Sono ormai alcuni anni che non vengono effettuati scavi nell’area del parco archeologico della nostra città. È stata operata la recinzione del parco, con la chiusura sia al traffico automobilistico che a quello pedonale delle tre vie interne ad esso, ma non si è andati avanti nella ricerca archeologica con opportune campagne di scavo. E se chiediamo alla Soprintendenza perché, la risposta prevedibile è che non ci sono fondi, non ci sono più le risorse sufficienti, che in tempi di tagli alla spesa pubblica lo stanziamento di fondi per la ricerca archeologica appare quasi un lusso che non ci si può permettere.

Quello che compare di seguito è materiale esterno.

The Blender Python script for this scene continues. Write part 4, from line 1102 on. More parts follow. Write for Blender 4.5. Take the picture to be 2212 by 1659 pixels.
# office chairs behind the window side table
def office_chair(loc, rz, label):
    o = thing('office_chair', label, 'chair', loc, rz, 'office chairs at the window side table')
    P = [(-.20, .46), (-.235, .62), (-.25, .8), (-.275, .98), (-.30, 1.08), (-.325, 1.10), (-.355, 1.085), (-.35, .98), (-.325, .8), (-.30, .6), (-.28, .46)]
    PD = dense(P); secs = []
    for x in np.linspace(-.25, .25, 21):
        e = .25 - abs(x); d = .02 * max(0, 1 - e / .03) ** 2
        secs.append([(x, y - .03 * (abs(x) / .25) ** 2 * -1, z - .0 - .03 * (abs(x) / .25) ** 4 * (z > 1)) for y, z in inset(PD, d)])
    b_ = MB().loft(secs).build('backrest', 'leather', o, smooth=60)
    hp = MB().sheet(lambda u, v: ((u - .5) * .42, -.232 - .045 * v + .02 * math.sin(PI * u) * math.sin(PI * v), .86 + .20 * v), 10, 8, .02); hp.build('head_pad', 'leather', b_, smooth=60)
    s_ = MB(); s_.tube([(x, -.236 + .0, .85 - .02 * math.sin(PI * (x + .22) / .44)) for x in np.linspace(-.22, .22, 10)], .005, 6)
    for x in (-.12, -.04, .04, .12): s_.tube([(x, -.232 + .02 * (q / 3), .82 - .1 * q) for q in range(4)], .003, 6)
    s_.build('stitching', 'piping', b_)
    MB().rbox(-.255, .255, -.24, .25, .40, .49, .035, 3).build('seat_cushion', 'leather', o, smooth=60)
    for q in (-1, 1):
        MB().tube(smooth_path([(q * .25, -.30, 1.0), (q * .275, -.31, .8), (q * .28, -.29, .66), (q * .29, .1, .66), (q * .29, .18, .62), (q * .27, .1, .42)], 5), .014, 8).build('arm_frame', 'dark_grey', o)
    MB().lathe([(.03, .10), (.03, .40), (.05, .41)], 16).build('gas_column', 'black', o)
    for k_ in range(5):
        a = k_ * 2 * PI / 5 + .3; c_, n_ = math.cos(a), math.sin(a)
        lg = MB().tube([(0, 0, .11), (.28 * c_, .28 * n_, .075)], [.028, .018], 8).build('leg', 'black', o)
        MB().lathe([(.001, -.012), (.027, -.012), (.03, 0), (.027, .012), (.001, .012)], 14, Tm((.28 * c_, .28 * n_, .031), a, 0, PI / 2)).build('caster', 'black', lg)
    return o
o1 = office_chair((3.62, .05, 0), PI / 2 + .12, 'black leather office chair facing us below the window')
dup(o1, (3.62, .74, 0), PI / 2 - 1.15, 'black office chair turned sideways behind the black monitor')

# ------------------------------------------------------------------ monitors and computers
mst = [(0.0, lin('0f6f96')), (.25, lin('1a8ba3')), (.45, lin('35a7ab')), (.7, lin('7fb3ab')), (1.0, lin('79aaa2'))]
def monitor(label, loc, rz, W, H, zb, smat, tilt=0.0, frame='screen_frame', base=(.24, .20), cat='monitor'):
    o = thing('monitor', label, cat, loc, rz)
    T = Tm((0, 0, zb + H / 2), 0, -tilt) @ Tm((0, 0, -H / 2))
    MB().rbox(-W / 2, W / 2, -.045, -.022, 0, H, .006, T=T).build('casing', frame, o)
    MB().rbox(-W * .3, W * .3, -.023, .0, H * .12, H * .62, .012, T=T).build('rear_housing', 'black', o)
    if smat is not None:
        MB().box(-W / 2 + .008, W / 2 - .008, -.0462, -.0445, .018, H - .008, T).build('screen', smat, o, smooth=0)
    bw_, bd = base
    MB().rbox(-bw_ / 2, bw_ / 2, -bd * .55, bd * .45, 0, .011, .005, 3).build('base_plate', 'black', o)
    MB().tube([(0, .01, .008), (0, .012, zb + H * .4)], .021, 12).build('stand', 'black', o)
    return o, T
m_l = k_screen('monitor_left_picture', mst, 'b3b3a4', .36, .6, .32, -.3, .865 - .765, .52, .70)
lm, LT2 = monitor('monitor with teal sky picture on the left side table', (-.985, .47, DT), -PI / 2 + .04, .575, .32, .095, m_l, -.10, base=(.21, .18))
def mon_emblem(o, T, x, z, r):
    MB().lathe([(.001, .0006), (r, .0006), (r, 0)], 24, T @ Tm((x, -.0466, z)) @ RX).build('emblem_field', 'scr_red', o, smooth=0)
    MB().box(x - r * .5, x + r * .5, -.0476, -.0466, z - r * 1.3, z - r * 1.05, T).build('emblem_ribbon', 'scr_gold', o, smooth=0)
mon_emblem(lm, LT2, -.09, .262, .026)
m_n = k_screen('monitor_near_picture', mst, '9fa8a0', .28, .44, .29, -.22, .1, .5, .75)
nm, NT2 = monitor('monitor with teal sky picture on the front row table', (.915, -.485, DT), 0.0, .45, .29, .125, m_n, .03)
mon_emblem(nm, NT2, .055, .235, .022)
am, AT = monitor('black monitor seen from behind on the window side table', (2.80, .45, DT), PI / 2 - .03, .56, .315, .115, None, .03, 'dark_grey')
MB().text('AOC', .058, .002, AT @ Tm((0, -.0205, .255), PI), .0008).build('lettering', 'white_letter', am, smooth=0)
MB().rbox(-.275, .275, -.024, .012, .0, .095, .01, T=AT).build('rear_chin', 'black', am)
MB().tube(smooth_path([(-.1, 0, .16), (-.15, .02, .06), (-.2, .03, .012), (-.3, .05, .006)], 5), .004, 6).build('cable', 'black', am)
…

Bisogna allora rassegnarsi a una situazione di stallo? Certamente no. Senza voler sollevare sterili recriminazioni sullo sperpero di denaro pubblico anche nella nostra regione, credo che una soluzione si possa trovare nel volontariato sociale. Come ha sottolineato nell’ultima, recente campagna elettorale la lista civica “Cambiamo Marsala” (lista a sostegno della candidatura Di Girolamo) in uno dei suoi punti programmatici, «in tempi di minore disponibilità di risorse per le pubbliche amministrazioni» si rende necessario «non solo evitare ogni forma di spreco e di inopportuno impiego del denaro pubblico, ma anche incoraggiare ed incrementare il volontariato sociale, per realizzare attraverso questa via alcune possibili iniziative di comune utilità per le quali non si riesca a trovare le necessarie risorse».
Fra le “iniziative di comune utilità” possiamo certamente pensare alla ripresa degli scavi nel parco archeologico della nostra antica Lilibeo. Considerato che il costo di una campagna di scavo è costituito, per la parte più consistente, dalla retribuzione degli operai impegnati a scavare, si tratta di costituire un elenco di “volontari della ricerca archeologica”, adulti e giovani (per esempio, studenti universitari o neolaureati), disposti a lavorare gratuitamente come operai in una campagna di scavo. Si può pensare a gruppi di volontari di tre-quattro persone che si alternino, di settimana in settimana, nella conduzione dei lavori per la durata di qualche mese, guidati naturalmente da un archeologo.
Ad ogni volontario si chiederebbe un impegno di non molti giorni, il “sacrificio” di una settimana delle proprie ferie o delle proprie vacanze per una iniziativa di pubblica utilità che certamente contribuirebbe, continuata regolarmente ogni anno, a ridestare l’interesse per il nostro patrimonio archeologico e ad arricchirlo nel tempo, consentendo anche una più curata manutenzione del parco.
Non credo che una settimana di lavoro manuale gratuito per farci restituire dalla terra testimonianze della nostra antica civiltà sia una proposta impossibile o scoraggiante. Credo anzi che essa possa suscitare una positiva curiosità, nuove motivazioni ed insolite gratificazioni.
Io ci credo e sono convinto che non mancherà la risposta dei nostri concittadini. Quanto a me, sono pronto ad iscrivermi nella lista dei volontari.